··· Information shown ···
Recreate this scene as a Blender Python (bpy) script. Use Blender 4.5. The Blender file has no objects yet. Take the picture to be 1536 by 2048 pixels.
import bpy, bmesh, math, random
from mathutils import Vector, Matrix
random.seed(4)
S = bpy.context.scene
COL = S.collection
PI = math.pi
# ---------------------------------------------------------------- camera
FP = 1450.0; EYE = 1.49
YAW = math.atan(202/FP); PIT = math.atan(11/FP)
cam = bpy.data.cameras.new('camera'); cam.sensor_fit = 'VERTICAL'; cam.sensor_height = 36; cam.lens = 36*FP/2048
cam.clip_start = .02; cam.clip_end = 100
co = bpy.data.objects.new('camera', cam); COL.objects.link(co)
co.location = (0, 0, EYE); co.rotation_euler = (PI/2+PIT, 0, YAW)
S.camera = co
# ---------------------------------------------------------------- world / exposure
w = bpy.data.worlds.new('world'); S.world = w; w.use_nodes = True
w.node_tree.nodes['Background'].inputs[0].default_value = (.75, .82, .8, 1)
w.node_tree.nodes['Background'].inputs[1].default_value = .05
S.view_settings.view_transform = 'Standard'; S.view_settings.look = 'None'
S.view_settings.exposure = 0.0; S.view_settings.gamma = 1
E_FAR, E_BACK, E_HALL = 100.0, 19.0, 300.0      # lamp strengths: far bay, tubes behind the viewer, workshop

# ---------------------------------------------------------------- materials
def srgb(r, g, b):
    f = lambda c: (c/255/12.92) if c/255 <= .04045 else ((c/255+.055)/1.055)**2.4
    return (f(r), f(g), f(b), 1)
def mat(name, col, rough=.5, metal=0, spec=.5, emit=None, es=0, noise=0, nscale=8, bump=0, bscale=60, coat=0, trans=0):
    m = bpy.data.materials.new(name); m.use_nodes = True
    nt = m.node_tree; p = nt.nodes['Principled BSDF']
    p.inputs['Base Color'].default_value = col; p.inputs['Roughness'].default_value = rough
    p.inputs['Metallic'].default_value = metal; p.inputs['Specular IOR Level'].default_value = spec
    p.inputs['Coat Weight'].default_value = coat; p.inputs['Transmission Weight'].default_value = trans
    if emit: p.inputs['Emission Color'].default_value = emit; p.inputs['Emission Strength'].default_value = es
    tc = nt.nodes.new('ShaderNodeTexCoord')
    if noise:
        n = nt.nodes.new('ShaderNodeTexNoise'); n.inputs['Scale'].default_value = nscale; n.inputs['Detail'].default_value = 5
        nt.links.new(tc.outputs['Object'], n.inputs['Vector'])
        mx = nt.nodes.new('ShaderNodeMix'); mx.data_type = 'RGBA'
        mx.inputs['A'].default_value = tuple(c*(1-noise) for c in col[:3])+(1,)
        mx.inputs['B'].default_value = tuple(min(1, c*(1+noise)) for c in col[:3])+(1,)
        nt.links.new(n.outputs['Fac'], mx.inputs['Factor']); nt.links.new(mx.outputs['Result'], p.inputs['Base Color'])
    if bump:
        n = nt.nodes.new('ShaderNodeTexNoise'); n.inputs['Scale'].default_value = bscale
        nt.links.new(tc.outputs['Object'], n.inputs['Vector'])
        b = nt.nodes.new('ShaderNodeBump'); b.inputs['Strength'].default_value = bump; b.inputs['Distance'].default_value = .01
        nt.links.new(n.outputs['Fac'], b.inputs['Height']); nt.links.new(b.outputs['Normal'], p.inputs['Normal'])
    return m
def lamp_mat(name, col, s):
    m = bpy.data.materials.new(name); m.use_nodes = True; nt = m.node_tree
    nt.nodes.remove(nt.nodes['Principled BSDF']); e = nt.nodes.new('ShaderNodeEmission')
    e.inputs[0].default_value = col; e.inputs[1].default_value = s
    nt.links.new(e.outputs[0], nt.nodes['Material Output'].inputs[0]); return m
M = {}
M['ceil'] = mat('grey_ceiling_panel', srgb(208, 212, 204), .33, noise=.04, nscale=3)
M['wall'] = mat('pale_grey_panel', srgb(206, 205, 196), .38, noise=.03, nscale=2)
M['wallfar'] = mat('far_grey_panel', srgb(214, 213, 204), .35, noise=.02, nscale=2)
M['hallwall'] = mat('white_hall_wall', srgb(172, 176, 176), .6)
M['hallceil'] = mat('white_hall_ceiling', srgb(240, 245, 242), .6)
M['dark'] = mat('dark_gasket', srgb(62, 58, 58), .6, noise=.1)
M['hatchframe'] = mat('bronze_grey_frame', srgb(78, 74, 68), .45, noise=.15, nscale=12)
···
Identify every line above with the string "objects" in it. Copy those lines.

Recreate this scene as a Blender Python (bpy) script. Use Blender 4.5. The Blender file has no objects yet. Take the picture to be 1536 by 2048 pixels.
co = bpy.data.objects.new('camera', cam); COL.objects.link(co)